Douanes de Sebta : entre ambition politique et migraine logistique
Pour Sebta, l’ouverture en janvier dernier d’un premier bureau de douane constitue déjà une “étape historique”, selon son président Juan Vivas, tant l’enclave n’avait jamais disposé de ce dispositif auparavant. Cette nouveauté s’inscrit dans le cadre de la normalisation des relations entre Rabat et Madrid, amorcée en 2022 après deux ans de crise diplomatique.
Mais huit mois plus tard, l’euphorie du lancement laisse place aux revendications. Le gouvernement local estime que le dispositif actuel n’est “qu’un début” et souhaite une douane commerciale classique, comparable à n’importe quel autre point international de passage des marchandises. Sebta réclame une structure plus stable, plus lisible et surtout alignée sur les normes appliquées à Algésiras, Tanger Med ou encore Valence.
Ces attentes sont partagées par le tissu économique local. La présidente de la Confédération des entreprises de Ceuta (CECE), Arantxa Campos, espère que le sommet permettra d’obtenir une décision formelle pour créer une douane pleinement opérationnelle. Selon elle, le système actuel manque de sécurité juridique, ce qui freine les investissements et dissuade les entreprises de se lancer dans l’import-export avec le Maroc.
L’une des critiques récurrentes concerne le nouveau mode de fonctionnement : les exportateurs et importateurs sont désormais responsables de leurs procédures, sans l’appui des autorités locales de Sebta un changement radical par rapport à l’ancien modèle. Chacune des deux parties doit respecter un processus strict conforme aux réglementations marocaines et espagnoles, un cadre qui dérange certains opérateurs habitués à un système plus permissif.

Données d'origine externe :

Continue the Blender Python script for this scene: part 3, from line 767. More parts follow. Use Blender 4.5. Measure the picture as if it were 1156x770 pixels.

Pour les responsables économiques, tant que la douane de Sebta n’appliquera pas les mêmes normes et standards que les grands ports de la région, “cela ne fonctionnera pas”. Mais du côté du gouvernement local, le discours se veut plus nuancé : oui, la douane est un outil important, mais elle ne doit pas devenir le pilier exclusif de l’économie de l’enclave.
Juan Vivas insiste sur la nécessité d’un modèle économique diversifié, fondé sur le tourisme, l’économie du savoir, le logement et des services plus durables. “L’avenir économique de Ceuta ne peut pas dépendre exclusivement des douanes”, rappelle-t-il.
Alors que les deux gouvernements s’apprêtent à discuter sécurité, mobilité, économie et coopération frontalière, Sebta tente de faire entendre sa voix. Reste à savoir si la question douanière s’invitera dans les discussions officielles ou restera un dossier sensible, traité en coulisses.